Write the listing out again, all of it, word for word.

---------- Stored data ----------

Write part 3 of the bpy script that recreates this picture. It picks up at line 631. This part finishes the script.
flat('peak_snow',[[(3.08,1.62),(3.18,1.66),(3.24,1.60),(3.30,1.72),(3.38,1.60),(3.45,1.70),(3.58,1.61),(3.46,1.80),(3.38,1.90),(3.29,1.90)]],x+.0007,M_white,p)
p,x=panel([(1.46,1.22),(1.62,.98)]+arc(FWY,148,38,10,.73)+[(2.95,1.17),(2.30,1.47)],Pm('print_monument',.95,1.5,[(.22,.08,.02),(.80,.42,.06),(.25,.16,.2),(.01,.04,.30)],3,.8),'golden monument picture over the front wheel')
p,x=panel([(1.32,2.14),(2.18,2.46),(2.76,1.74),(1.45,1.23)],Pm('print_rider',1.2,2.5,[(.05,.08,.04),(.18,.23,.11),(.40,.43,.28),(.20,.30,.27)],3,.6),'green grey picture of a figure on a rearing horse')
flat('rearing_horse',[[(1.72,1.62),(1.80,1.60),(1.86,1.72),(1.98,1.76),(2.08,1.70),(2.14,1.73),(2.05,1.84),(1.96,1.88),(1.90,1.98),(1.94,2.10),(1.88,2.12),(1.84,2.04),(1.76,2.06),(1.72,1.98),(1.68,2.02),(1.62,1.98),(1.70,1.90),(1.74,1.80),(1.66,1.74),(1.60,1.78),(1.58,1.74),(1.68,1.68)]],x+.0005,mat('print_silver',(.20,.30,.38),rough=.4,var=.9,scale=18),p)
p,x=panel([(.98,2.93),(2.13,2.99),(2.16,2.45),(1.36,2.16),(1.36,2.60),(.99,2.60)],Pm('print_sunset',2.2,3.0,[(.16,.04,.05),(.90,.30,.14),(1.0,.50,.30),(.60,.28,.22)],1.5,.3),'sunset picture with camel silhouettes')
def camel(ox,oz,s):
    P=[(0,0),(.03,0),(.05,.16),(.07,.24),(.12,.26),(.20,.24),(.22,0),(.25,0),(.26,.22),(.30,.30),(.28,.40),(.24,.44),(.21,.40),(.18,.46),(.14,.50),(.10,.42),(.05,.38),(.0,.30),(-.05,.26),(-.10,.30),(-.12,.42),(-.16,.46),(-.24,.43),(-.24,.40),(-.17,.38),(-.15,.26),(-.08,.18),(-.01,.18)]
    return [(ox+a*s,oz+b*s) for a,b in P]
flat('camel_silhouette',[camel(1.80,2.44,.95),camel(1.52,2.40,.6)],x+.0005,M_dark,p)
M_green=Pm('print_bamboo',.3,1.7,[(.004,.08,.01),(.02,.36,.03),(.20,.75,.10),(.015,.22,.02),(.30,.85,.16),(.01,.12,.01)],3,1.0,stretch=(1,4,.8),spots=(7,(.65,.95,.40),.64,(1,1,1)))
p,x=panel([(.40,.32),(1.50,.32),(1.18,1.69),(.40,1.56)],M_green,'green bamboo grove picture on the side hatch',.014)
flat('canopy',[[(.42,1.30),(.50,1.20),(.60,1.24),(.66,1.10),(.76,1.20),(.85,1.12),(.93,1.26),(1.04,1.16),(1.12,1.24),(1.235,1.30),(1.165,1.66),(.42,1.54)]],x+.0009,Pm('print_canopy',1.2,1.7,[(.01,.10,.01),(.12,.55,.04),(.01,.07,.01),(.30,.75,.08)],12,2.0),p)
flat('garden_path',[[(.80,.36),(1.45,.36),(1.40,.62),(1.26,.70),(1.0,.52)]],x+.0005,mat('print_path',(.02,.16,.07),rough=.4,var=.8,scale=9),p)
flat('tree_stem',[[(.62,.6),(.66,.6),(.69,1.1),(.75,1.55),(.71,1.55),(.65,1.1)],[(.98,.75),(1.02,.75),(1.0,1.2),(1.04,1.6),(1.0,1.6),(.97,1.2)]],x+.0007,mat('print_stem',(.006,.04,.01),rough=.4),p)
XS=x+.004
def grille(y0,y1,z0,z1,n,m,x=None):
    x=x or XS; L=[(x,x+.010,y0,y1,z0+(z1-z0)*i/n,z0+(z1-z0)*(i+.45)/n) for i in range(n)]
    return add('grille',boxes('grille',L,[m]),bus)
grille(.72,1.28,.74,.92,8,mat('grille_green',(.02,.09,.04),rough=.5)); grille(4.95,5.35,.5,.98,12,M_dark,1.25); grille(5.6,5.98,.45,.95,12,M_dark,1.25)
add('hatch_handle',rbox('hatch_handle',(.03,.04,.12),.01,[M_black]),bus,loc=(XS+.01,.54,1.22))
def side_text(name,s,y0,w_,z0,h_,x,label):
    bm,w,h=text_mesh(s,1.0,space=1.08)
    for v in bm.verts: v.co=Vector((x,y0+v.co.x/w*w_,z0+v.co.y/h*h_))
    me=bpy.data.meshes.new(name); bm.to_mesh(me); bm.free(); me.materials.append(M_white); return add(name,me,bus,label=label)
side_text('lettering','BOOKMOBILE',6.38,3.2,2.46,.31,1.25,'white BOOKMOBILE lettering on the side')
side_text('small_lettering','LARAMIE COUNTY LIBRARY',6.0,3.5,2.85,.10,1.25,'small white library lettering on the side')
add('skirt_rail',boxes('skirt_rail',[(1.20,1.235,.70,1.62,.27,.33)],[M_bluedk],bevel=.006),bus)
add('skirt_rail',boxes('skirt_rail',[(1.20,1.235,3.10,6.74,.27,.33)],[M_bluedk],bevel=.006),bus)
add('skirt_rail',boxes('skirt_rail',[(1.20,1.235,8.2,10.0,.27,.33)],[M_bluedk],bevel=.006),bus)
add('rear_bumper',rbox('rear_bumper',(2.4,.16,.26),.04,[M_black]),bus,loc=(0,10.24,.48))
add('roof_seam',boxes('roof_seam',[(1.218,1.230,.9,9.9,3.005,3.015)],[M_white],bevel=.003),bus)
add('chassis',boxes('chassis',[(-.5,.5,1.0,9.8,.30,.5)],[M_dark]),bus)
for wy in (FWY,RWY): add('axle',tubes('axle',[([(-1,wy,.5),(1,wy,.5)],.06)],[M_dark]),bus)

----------

= Response to the exercise =
Write part 3 of the bpy script that recreates this picture. It picks up at line 631. This part finishes the script.
flat('peak_snow',[[(3.08,1.62),(3.18,1.66),(3.24,1.60),(3.30,1.72),(3.38,1.60),(3.45,1.70),(3.58,1.61),(3.46,1.80),(3.38,1.90),(3.29,1.90)]],x+.0007,M_white,p)
p,x=panel([(1.46,1.22),(1.62,.98)]+arc(FWY,148,38,10,.73)+[(2.95,1.17),(2.30,1.47)],Pm('print_monument',.95,1.5,[(.22,.08,.02),(.80,.42,.06),(.25,.16,.2),(.01,.04,.30)],3,.8),'golden monument picture over the front wheel')
p,x=panel([(1.32,2.14),(2.18,2.46),(2.76,1.74),(1.45,1.23)],Pm('print_rider',1.2,2.5,[(.05,.08,.04),(.18,.23,.11),(.40,.43,.28),(.20,.30,.27)],3,.6),'green grey picture of a figure on a rearing horse')
flat('rearing_horse',[[(1.72,1.62),(1.80,1.60),(1.86,1.72),(1.98,1.76),(2.08,1.70),(2.14,1.73),(2.05,1.84),(1.96,1.88),(1.90,1.98),(1.94,2.10),(1.88,2.12),(1.84,2.04),(1.76,2.06),(1.72,1.98),(1.68,2.02),(1.62,1.98),(1.70,1.90),(1.74,1.80),(1.66,1.74),(1.60,1.78),(1.58,1.74),(1.68,1.68)]],x+.0005,mat('print_silver',(.20,.30,.38),rough=.4,var=.9,scale=18),p)
p,x=panel([(.98,2.93),(2.13,2.99),(2.16,2.45),(1.36,2.16),(1.36,2.60),(.99,2.60)],Pm('print_sunset',2.2,3.0,[(.16,.04,.05),(.90,.30,.14),(1.0,.50,.30),(.60,.28,.22)],1.5,.3),'sunset picture with camel silhouettes')
def camel(ox,oz,s):
    P=[(0,0),(.03,0),(.05,.16),(.07,.24),(.12,.26),(.20,.24),(.22,0),(.25,0),(.26,.22),(.30,.30),(.28,.40),(.24,.44),(.21,.40),(.18,.46),(.14,.50),(.10,.42),(.05,.38),(.0,.30),(-.05,.26),(-.10,.30),(-.12,.42),(-.16,.46),(-.24,.43),(-.24,.40),(-.17,.38),(-.15,.26),(-.08,.18),(-.01,.18)]
    return [(ox+a*s,oz+b*s) for a,b in P]
flat('camel_silhouette',[camel(1.80,2.44,.95),camel(1.52,2.40,.6)],x+.0005,M_dark,p)
M_green=Pm('print_bamboo',.3,1.7,[(.004,.08,.01),(.02,.36,.03),(.20,.75,.10),(.015,.22,.02),(.30,.85,.16),(.01,.12,.01)],3,1.0,stretch=(1,4,.8),spots=(7,(.65,.95,.40),.64,(1,1,1)))
p,x=panel([(.40,.32),(1.50,.32),(1.18,1.69),(.40,1.56)],M_green,'green bamboo grove picture on the side hatch',.014)
flat('canopy',[[(.42,1.30),(.50,1.20),(.60,1.24),(.66,1.10),(.76,1.20),(.85,1.12),(.93,1.26),(1.04,1.16),(1.12,1.24),(1.235,1.30),(1.165,1.66),(.42,1.54)]],x+.0009,Pm('print_canopy',1.2,1.7,[(.01,.10,.01),(.12,.55,.04),(.01,.07,.01),(.30,.75,.08)],12,2.0),p)
flat('garden_path',[[(.80,.36),(1.45,.36),(1.40,.62),(1.26,.70),(1.0,.52)]],x+.0005,mat('print_path',(.02,.16,.07),rough=.4,var=.8,scale=9),p)
flat('tree_stem',[[(.62,.6),(.66,.6),(.69,1.1),(.75,1.55),(.71,1.55),(.65,1.1)],[(.98,.75),(1.02,.75),(1.0,1.2),(1.04,1.6),(1.0,1.6),(.97,1.2)]],x+.0007,mat('print_stem',(.006,.04,.01),rough=.4),p)
XS=x+.004
def grille(y0,y1,z0,z1,n,m,x=None):
    x=x or XS; L=[(x,x+.010,y0,y1,z0+(z1-z0)*i/n,z0+(z1-z0)*(i+.45)/n) for i in range(n)]
    return add('grille',boxes('grille',L,[m]),bus)
grille(.72,1.28,.74,.92,8,mat('grille_green',(.02,.09,.04),rough=.5)); grille(4.95,5.35,.5,.98,12,M_dark,1.25); grille(5.6,5.98,.45,.95,12,M_dark,1.25)
add('hatch_handle',rbox('hatch_handle',(.03,.04,.12),.01,[M_black]),bus,loc=(XS+.01,.54,1.22))
def side_text(name,s,y0,w_,z0,h_,x,label):
    bm,w,h=text_mesh(s,1.0,space=1.08)
    for v in bm.verts: v.co=Vector((x,y0+v.co.x/w*w_,z0+v.co.y/h*h_))
    me=bpy.data.meshes.new(name); bm.to_mesh(me); bm.free(); me.materials.append(M_white); return add(name,me,bus,label=label)
side_text('lettering','BOOKMOBILE',6.38,3.2,2.46,.31,1.25,'white BOOKMOBILE lettering on the side')
side_text('small_lettering','LARAMIE COUNTY LIBRARY',6.0,3.5,2.85,.10,1.25,'small white library lettering on the side')
add('skirt_rail',boxes('skirt_rail',[(1.20,1.235,.70,1.62,.27,.33)],[M_bluedk],bevel=.006),bus)
add('skirt_rail',boxes('skirt_rail',[(1.20,1.235,3.10,6.74,.27,.33)],[M_bluedk],bevel=.006),bus)
add('skirt_rail',boxes('skirt_rail',[(1.20,1.235,8.2,10.0,.27,.33)],[M_bluedk],bevel=.006),bus)
add('rear_bumper',rbox('rear_bumper',(2.4,.16,.26),.04,[M_black]),bus,loc=(0,10.24,.48))
add('roof_seam',boxes('roof_seam',[(1.218,1.230,.9,9.9,3.005,3.015)],[M_white],bevel=.003),bus)
add('chassis',boxes('chassis',[(-.5,.5,1.0,9.8,.30,.5)],[M_dark]),bus)
for wy in (FWY,RWY): add('axle',tubes('axle',[([(-1,wy,.5),(1,wy,.5)],.06)],[M_dark]),bus)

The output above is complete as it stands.